Следующие три года Трубецкой с женой и маленькой дочерью скитался по разоренным войной южным губерниям России – сначала укрылся в Тбилиси, потом в Баку, оттуда отправился в Ростов и дальше в Крым, из Крыма же американский корабль доставил его на другой берег Черного моря, в Константинополь (см. главу 1). И тут аристократические связи выручили молодого князя: ему нашли работу в столице Болгарии – преподавать славянскую лингвистику в Софийском университете.
Якобсон эти годы провел в Москве и даже ненадолго присоединился к большевикам, работал в отделе пропаганды Народного комиссариата просвещения, как теперь пышно именовалось прежнее министерство.

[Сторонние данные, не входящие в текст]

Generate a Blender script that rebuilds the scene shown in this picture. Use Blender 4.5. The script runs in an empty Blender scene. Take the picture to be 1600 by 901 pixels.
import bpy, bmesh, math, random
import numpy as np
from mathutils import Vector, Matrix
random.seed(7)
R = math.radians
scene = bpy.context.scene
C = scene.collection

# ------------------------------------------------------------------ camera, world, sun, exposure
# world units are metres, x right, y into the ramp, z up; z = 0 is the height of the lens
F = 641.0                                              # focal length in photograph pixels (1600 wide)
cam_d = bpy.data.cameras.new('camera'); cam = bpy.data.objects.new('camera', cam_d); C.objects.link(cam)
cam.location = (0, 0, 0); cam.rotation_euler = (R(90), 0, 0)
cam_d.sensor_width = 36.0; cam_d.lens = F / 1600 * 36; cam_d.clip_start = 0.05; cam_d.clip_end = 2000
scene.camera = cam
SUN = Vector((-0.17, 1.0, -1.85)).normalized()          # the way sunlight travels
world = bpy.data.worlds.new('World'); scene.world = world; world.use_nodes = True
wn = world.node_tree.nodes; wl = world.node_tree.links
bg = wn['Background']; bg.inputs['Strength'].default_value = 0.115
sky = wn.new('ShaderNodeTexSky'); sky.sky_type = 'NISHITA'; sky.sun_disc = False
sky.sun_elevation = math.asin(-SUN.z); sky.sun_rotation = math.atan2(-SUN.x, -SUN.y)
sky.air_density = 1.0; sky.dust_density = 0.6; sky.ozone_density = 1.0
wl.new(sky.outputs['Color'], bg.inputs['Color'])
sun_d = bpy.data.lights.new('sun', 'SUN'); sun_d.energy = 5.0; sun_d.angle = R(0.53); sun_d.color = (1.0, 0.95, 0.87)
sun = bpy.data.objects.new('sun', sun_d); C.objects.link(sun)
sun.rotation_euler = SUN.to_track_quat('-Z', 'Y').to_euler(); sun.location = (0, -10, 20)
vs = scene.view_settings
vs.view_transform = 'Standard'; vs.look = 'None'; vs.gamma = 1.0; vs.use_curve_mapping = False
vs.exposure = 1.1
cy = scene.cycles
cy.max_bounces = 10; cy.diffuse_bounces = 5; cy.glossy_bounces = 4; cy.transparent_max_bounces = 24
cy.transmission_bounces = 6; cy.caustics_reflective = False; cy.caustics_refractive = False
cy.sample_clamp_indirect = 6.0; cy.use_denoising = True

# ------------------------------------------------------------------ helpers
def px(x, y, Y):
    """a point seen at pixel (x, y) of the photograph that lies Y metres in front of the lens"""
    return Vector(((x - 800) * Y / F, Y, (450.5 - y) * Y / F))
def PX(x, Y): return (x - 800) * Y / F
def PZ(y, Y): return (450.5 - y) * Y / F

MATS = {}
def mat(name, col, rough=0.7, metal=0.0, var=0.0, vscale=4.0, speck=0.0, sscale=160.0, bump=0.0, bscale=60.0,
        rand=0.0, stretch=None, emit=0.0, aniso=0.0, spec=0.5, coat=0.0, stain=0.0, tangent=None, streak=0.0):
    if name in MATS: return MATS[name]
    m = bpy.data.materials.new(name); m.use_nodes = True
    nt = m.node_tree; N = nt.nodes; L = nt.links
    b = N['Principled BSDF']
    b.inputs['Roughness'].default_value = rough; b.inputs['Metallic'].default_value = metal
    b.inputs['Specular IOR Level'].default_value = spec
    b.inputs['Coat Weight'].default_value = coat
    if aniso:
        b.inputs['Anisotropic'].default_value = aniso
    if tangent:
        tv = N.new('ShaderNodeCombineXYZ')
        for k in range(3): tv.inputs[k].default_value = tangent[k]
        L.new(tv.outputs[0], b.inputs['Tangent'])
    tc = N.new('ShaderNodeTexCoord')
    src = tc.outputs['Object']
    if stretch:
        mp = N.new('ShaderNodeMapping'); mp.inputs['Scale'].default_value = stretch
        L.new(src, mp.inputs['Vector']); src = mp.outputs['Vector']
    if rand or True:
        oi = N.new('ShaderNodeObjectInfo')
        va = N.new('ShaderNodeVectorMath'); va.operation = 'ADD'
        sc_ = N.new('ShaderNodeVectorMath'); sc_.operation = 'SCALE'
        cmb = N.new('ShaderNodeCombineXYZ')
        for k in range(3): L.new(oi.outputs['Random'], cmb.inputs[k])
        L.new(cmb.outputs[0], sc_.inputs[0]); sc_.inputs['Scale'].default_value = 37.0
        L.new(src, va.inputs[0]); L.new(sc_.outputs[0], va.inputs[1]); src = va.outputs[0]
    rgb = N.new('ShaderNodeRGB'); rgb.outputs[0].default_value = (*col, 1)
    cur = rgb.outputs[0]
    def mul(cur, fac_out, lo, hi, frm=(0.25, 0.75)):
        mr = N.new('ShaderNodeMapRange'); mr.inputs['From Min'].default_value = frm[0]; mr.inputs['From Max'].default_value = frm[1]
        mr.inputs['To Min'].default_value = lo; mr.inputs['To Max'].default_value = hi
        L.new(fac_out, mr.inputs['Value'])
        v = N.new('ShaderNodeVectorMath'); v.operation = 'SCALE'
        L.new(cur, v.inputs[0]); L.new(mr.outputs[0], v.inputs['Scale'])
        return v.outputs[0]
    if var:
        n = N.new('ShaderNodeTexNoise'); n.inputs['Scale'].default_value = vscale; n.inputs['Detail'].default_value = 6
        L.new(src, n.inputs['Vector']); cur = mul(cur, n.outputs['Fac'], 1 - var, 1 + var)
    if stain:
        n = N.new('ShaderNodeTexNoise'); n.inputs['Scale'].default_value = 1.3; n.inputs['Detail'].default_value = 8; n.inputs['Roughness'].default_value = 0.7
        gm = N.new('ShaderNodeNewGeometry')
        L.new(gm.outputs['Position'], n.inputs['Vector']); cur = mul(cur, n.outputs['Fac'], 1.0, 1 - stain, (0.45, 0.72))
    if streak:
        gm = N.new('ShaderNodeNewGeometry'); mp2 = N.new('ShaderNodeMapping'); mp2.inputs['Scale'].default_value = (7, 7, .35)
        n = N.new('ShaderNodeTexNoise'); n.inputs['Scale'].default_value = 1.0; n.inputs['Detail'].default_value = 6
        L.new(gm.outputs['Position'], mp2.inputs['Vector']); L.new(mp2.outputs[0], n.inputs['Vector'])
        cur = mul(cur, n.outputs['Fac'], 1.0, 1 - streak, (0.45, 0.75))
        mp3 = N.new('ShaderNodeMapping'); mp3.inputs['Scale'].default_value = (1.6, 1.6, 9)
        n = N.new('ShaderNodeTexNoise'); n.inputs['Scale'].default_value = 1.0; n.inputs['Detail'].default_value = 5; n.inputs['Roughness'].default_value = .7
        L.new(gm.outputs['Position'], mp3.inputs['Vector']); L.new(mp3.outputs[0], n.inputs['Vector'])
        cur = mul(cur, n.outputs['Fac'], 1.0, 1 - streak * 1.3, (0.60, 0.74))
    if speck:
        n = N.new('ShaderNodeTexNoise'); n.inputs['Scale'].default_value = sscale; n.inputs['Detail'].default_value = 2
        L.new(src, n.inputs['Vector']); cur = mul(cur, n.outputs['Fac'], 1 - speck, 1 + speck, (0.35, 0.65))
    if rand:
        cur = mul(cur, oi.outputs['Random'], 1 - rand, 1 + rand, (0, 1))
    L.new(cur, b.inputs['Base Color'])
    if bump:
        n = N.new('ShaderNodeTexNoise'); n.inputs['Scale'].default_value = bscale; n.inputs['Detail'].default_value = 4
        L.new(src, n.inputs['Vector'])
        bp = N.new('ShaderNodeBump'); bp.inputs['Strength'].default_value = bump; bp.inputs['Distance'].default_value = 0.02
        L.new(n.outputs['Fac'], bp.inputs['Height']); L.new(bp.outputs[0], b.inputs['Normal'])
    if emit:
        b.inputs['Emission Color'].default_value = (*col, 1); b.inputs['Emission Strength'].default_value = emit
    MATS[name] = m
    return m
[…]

Он даже прочел под псевдонимом Алягров лекцию «Задачи художественной пропаганды». Жизнь в послереволюционной Москве была трудной, продуктов недоставало, чудовищно выросла преступность, а большевистский режим, неустойчивый, вынужденный вести Гражданскую войну чуть ли не на всем пространстве Евразии, становился все более нетерпим к любым неортодоксальным взглядам. Выбравшись в Прагу в июле 1920 года, Якобсон писал другу (тут как раз используя местоимение первого лица):
Ведь не одну, десять жизней пережил каждый из нас за последние два года. Я, к примеру, был за последние годы – контрреволюционером, ученым, и не из худых, ученым секретарем Зав. Отд. Искусств Брика, дезертиром, картежником, незаменимым специалистом в топливном учреждении [в Москве], литератором, юмористом, репортером, дипломатом, на всех романических emploi и пр. и пр. Уверяю тебя, авантюрный роман, да и только. И так почти у каждого из нас[51].
Постепенно, по мере того как большевики укрепляли свою власть, они вступали в ожесточенный спор со всеми, кто подвергал сомнению ортодоксальный марксизм. Концепция формалистов – искусство самостоятельно и не зависит от общества – заведомо находилась в противоречии с ортодоксальным марксизмом, в глазах которого любое искусство есть выражение исторических и социальных сил, подчиняющееся соображениям политики. Считать, подобно авангардистам, социальный контекст маловажным значило, по сути дела, отвергать самые основы диалектического материализма. В сложившейся непосредственно после революции плюралистической атмосфере, когда большевики нуждались в союзниках и пытались привлечь на свою сторону интеллектуалов, формализм еще был терпим. Но время шло, и любое расхождение с официальной идеологией наталкивалось на все более суровый отпор.